8.1 Client and the Firm may terminate an agreement to provide services in good faith by giving written notice.  The Client shall be obliged to pay all fees for the Services performed until the moment of termination.  The Firm is entitled to keep Client’s documents until all outstanding fees are paid in full, including as applicable interests for late payment.

8.2 The Firm will decide to stop acting for Client only with good reason and on giving Client reasonable notice.  Failure to pay bills in accordance with the agreed terms constitutes good reason.

9. Claims and Jurisdiction

9.1 Claims by the Client expire twelve months after the Services to which the claim relates have been performed.  In addition, any claim for compensation of damage will expire one year after the date on which the Client became aware of the damage as well as the Firm’s liability for such damage. 

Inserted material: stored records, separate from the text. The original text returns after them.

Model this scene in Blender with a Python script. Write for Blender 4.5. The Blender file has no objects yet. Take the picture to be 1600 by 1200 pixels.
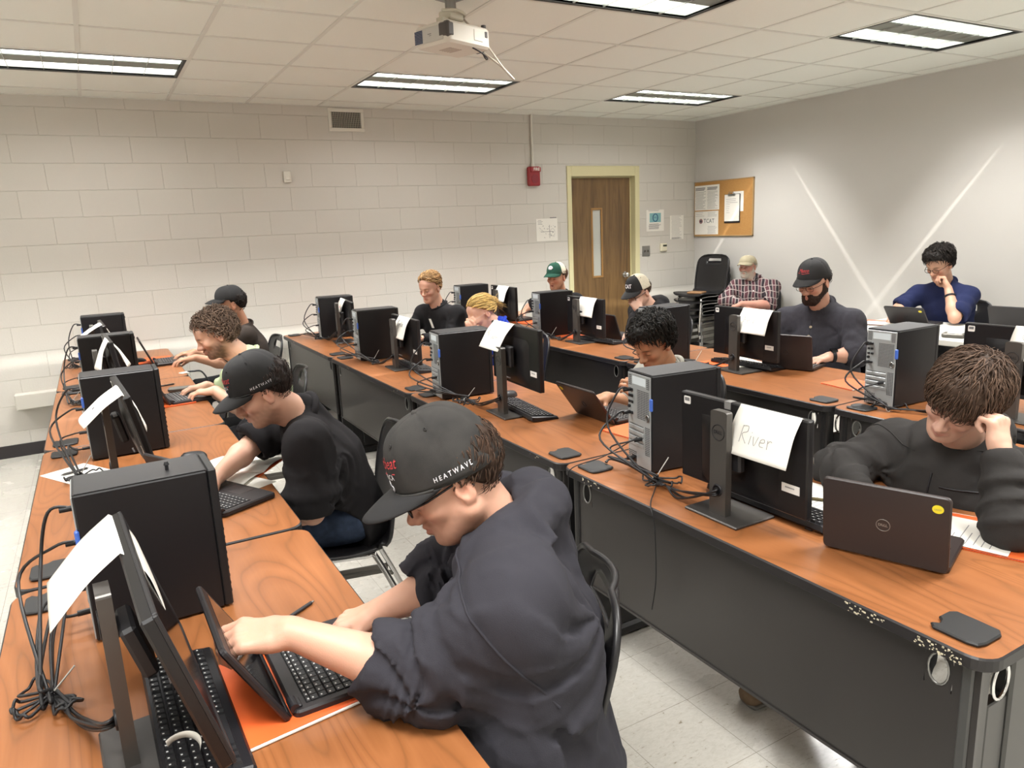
import bpy, math, random
import numpy as np
from mathutils import Vector, Matrix
PI = math.pi
SC = bpy.context.scene
COL = SC.collection
random.seed(7)
RNG = np.random.default_rng(5)

# ---------------------------------------------------------------- materials
def lin(c):
    if isinstance(c, str):
        c = c.lstrip('#'); c = [int(c[i:i+2], 16) / 255 for i in (0, 2, 4)]
    return tuple(x / 12.92 if x <= .04045 else ((x + .055) / 1.055) ** 2.4 for x in c)

class Nodes:
    def __init__(s, name):
        m = bpy.data.materials.new(name); m.use_nodes = True
        s.m = m; s.t = m.node_tree; s.b = s.t.nodes['Principled BSDF']
    def n(s, typ, **kw):
        x = s.t.nodes.new(typ)
        for k, v in kw.items():
            if k.startswith('i_'):
                x.inputs[k[2:].replace('_', ' ')].default_value = v
            else: setattr(x, k, v)
        return x
    def l(s, a, b): s.t.links.new(a, b)
    def coord(s, scale=(1, 1, 1), rot=(0, 0, 0), which='Object'):
        tc = s.n('ShaderNodeTexCoord'); mp = s.n('ShaderNodeMapping')
        mp.inputs['Scale'].default_value = scale; mp.inputs['Rotation'].default_value = rot
        s.l(tc.outputs[which], mp.inputs['Vector']); return mp.outputs['Vector']
    def noise(s, vec, scale, detail=3, rough=.5, dist=0):
        x = s.n('ShaderNodeTexNoise'); x.inputs['Scale'].default_value = scale
        x.inputs['Detail'].default_value = detail; x.inputs['Roughness'].default_value = rough
        x.inputs['Distortion'].default_value = dist
        s.l(vec, x.inputs['Vector']); return x.outputs['Fac']
    def ramp(s, fac, stops, interp='LINEAR'):
        r = s.n('ShaderNodeValToRGB'); e = r.color_ramp.elements; r.color_ramp.interpolation = interp
        while len(e) < len(stops): e.new(.5)
        for el, (p, c) in zip(e, stops):
            el.position = p; el.color = (*c, 1) if len(c) == 3 else c
        s.l(fac, r.inputs['Fac']); return r.outputs['Color']
    def bump(s, h, strength=.3, dist=.01):
        b = s.n('ShaderNodeBump'); b.inputs['Strength'].default_value = strength; b.inputs['Distance'].default_value = dist
        s.l(h, b.inputs['Height']); s.l(b.outputs['Normal'], s.b.inputs['Normal'])

def mat(name, col, rough=.5, metal=0, spec=.5, var=0, vscale=20, bump=0, bscale=200, alpha=1, trans=0, emit=None, sheen=0, sss=0, coat=0):
    N = Nodes(name); c = lin(col); b = N.b
    b.inputs['Base Color'].default_value = (*c, 1); b.inputs['Roughness'].default_value = rough
    b.inputs['Metallic'].default_value = metal; b.inputs['Specular IOR Level'].default_value = spec
    if coat: b.inputs['Coat Weight'].default_value = coat
    if sheen: b.inputs['Sheen Weight'].default_value = sheen
    if sss:
        b.inputs['Subsurface Weight'].default_value = sss; b.inputs['Subsurface Radius'].default_value = (.012, .005, .003)
        b.inputs['Subsurface Scale'].default_value = 1.0
    if trans: b.inputs['Transmission Weight'].default_value = trans
    if alpha < 1: b.inputs['Alpha'].default_value = alpha
    if emit:
        b.inputs['Emission Color'].default_value = (*lin(emit[0]), 1); b.inputs['Emission Strength'].default_value = emit[1]
    if var or bump: v = N.coord()
    if var:
        f = N.noise(v, vscale, 4)
        lo = tuple(x * (1 - var) for x in c); hi = tuple(min(1, x * (1 + var)) for x in c)
        N.l(N.ramp(f, [(.3, lo), (.7, hi)]), b.inputs['Base Color'])
    if bump: N.bump(N.noise(v, bscale, 2), bump, .003)
    return N.m

# ---------------------------------------------------------------- mesh builder
class MB:
    def __init__(s): s.v = []; s.f = []; s.mi = []; s.sm = []; s.M = Matrix.Identity(4); s.m = 0
    def at(s, loc=(0, 0, 0), rot=(0, 0, 0), sc=None):
        s.M = Matrix.Translation(loc) @ Matrix.Rotation(rot[2], 4, 'Z') @ Matrix.Rotation(rot[1], 4, 'Y') @ Matrix.Rotation(rot[0], 4, 'X')
        if sc: s.M = s.M @ Matrix.Diagonal((*sc, 1))
        return s
    def add(s, verts, faces, m=None, smooth=False):
        o = len(s.v); s.v += [tuple(s.M @ Vector(p)) for p in verts]
        for f in faces: s.f.append([i + o for i in f]); s.mi.append(s.m if m is None else m); s.sm.append(smooth)
        return s
    def box(s, x0, x1, y0, y1, z0, z1, b=0, m=None):
        if b <= 0:
            v = [(x, y, z) for z in (z0, z1) for y in (y0, y1) for x in (x0, x1)]
            return s.add(v, [(0, 2, 3, 1), (4, 5, 7, 6), (0, 1, 5, 4), (2, 6, 7, 3), (0, 4, 6, 2), (1, 3, 7, 5)], m)
        b = min(b, (x1 - x0) * .49, (y1 - y0) * .49, (z1 - z0) * .49)
        X = (x0, x1); Y = (y0, y1); Z = (z0, z1); v = []; idx = {}
        for i in (0, 1):
            for j in (0, 1):
                for k in (0, 1):
                    sx, sy, sz = (1 - 2 * i) * b, (1 - 2 * j) * b, (1 - 2 * k) * b
                    for a in range(3):
                        p = [X[i], Y[j], Z[k]]
                        if a != 0: p[0] += sx
                        if a != 1: p[1] += sy
                        if a != 2: p[2] += sz
                        idx[i, j, k, a] = len(v); v.append(p)
        f = []
        for i in (0, 1):
            f.append([idx[i, j, k, 0] for j, k in ((0, 0), (1, 0), (1, 1), (0, 1))][::1 if i else -1])
            f.append([idx[j, i, k, 1] for j, k in ((0, 0), (1, 0), (1, 1), (0, 1))][::-1 if i else 1])
            f.append([idx[j, k, i, 2] for j, k in ((0, 0), (1, 0), (1, 1), (0, 1))][::1 if i else -1])
        for p in (0, 1):
            for q in (0, 1):
                for (A, B, g) in ((1, 2, lambda t: (t, p, q)), (0, 2, lambda t: (p, t, q)), (0, 1, lambda t: (p, q, t))):
                    f.append([idx[(*g(0), A)], idx[(*g(1), A)], idx[(*g(1), B)], idx[(*g(0), B)]])
        for i in (0, 1):
            for j in (0, 1):
                for k in (0, 1): f.append([idx[i, j, k, a] for a in range(3)])
        return s.add(v, f, m)
    def tube(s, pts, r, n=8, closed=False, m=None, caps=True, flat=None):
        P = [Vector(p) for p in pts]; N = len(P); R = r if hasattr(r, '__len__') else [r] * N
        T = []
        for i in range(N):
            a = P[(i - 1) % N] if (closed or i > 0) else P[i]; b = P[(i + 1) % N] if (closed or i < N - 1) else P[i]
            t = b - a; T.append(t.normalized() if t.length > 1e-9 else Vector((0, 0, 1)))
        u = T[0].orthogonal().normalized(); v = []; f = []
        for i in range(N):
            u = (u - T[i] * u.dot(T[i]))
            u = u.normalized() if u.length > 1e-6 else T[i].orthogonal().normalized()
            w = T[i].cross(u)
            for k in range(n):
                a = 2 * PI * k / n; ru, rw = R[i], R[i] * (flat if flat else 1)
                v.append(P[i] + u * math.cos(a) * ru + w * math.sin(a) * rw)
        for i in range(N if closed else N - 1):
            j = (i + 1) % N
            for k in range(n): f.append((i * n + k, i * n + (k + 1) % n, j * n + (k + 1) % n, j * n + k))
        s.add(v, f, m, True)
        if caps and not closed:
            s.add(v[:n], [list(range(n))[::-1]], m); s.add(v[-n:], [list(range(n))], m)
        return s
    def cyl(s, p0, p1, r, n=16, r1=None, m=None, smooth=True):
        p0 = Vector(p0); p1 = Vector(p1); t = (p1 - p0).normalized(); u = t.orthogonal().normalized(); w = t.cross(u)
        r1 = r if r1 is None else r1; v = []
        for p, q in ((p0, r), (p1, r1)):
            for k in range(n):
                a = 2 * PI * k / n; v.append(p + (u * math.cos(a) + w * math.sin(a)) * q)
        s.add(v, [(k, (k + 1) % n, n + (k + 1) % n, n + k) for k in range(n)], m, smooth)
        s.add(v[:n], [list(range(n))[::-1]], m); s.add(v[n:], [list(range(n))], m); return s
    def prism(s, poly, z0, z1, m=None, axis='z', bevel=0, side_m=None, smooth=False):
        n = len(poly)
        A = sum(poly[i][0] * poly[(i + 1) % n][1] - poly[(i + 1) % n][0] * poly[i][1] for i in range(n))
        if A < 0: poly = poly[::-1]
        mp = {'z': lambda x, y, z: (x, y, z), 'x': lambda x, y, z: (z, x, y), 'y': lambda x, y, z: (y, z, x)}[axis]
        if bevel:
            def ins(d):
                out = []
                for i in range(n):
                    p0, p1, p2 = Vector(poly[i-1]), Vector(poly[i]), Vector(poly[(i+1) % n])
                    a = (p1 - p0).normalized(); b = (p2 - p1).normalized(); na = Vector((-a.y, a.x)); nb = Vector((-b.y, b.x))
                    k = (na + nb); k = k / max(.3, k.length_squared) * 2 if k.length > 1e-6 else na
                    out.append(p1 + k * d)
                return out
            q = ins(bevel); rings = [(q, z0), (poly, z0 + bevel), (poly, z1 - bevel), (q, z1)]
        else: rings = [(poly, z0), (poly, z1)]
        v = [mp(p[0], p[1], z) for pl, z in rings for p in pl]; f = []
        for r in range(len(rings) - 1):
            for i in range(n): f.append((r * n + i, r * n + (i + 1) % n, (r + 1) * n + (i + 1) % n, (r + 1) * n + i))
        s.add(v, f, m if side_m is None else side_m, smooth)
        s.add(v[:n], [list(range(n))[::-1]], m); s.add(v[-n:], [list(range(n))], m); return s
    def grid(s, fn, nu, nv, m=None, smooth=True, thick=0):
        v = [fn(i / nu, j / nv) for i in range(nu + 1) for j in range(nv + 1)]
        f = [(i * (nv + 1) + j, (i + 1) * (nv + 1) + j, (i + 1) * (nv + 1) + j + 1, i * (nv + 1) + j + 1) for i in range(nu) for j in range(nv)]
        return s.add(v, f, m, smooth)
    def lathe(s, prof, n=24, m=None):
        v = [(r * math.cos(2 * PI * k / n), r * math.sin(2 * PI * k / n), z) for r, z in prof for k in range(n)]
        f = [(i * n + k, i * n + (k + 1) % n, (i + 1) * n + (k + 1) % n, (i + 1) * n + k) for i in range(len(prof) - 1) for k in range(n)]
        return s.add(v, f, m, True)
    def build(s, name, mats, parent=None, solid=0):
        me = bpy.data.meshes.new(name); me.from_pydata(s.v, [], s.f)
        if not isinstance(mats, (list, tuple)): mats = [mats]
        for x in mats: me.materials.append(x)
        me.polygons.foreach_set('material_index', s.mi); me.polygons.foreach_set('use_smooth', s.sm)
        me.update(); o = bpy.data.objects.new(name, me); COL.objects.link(o)
        if parent: o.parent = parent
        if solid:
            q = o.modifiers.new('Solidify', 'SOLIDIFY'); q.thickness = solid; q.offset = 0
        return o

def np_mesh(name, V, F, mats, parent=None, origin=(0, 0, 0), smooth=True, col=None):
    me = bpy.data.meshes.new(name); V = np.asarray(V, np.float32) - np.asarray(origin, np.float32)
    me.vertices.add(len(V)); me.vertices.foreach_set('co', V.ravel())
    F = np.asarray(F, np.int32); k = F.shape[1]
    me.loops.add(F.size); me.loops.foreach_set('vertex_index', F.ravel())
    me.polygons.add(len(F)); me.polygons.foreach_set('loop_start', np.arange(len(F), dtype=np.int32) * k)
    me.polygons.foreach_set('use_smooth', np.full(len(F), smooth))
    me.update(calc_edges=True); me.validate()
    for x in (mats if isinstance(mats, (list, tuple)) else [mats]): me.materials.append(x)
    if col is not None:
        a = me.color_attributes.new('Col', 'FLOAT_COLOR', 'POINT')
        a.data.foreach_set('color', np.concatenate([col, np.ones((len(col), 1))], 1).astype(np.float32).ravel())
    o = bpy.data.objects.new(name, me); COL.objects.link(o)
    if parent: o.parent = parent
    return o

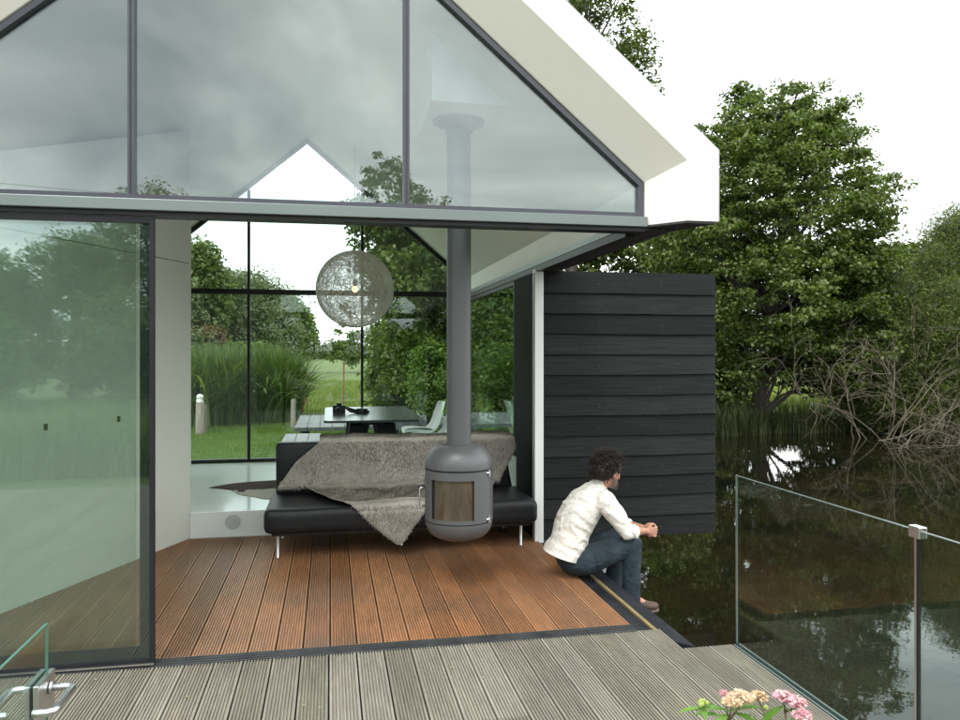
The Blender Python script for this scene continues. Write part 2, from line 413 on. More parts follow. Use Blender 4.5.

9.2 Unless otherwise agreed, Belgian law governs the legal relationship among the Firm and the Client.  Any disputes between the Client and the Firm shall in the first instance attempted to be solved amicably, failing of which the dispute shall be submitted to the competent Court in Brussels, Belgium, without prejudice to the Firm’s right to submit a dispute to any other competent court.  We reserve the express right to seek and recover damages and costs as appropriate.

9.3 the Firm’s complaint procedure applies to all Services provided by the Firm and is available at www.rblegal.eu.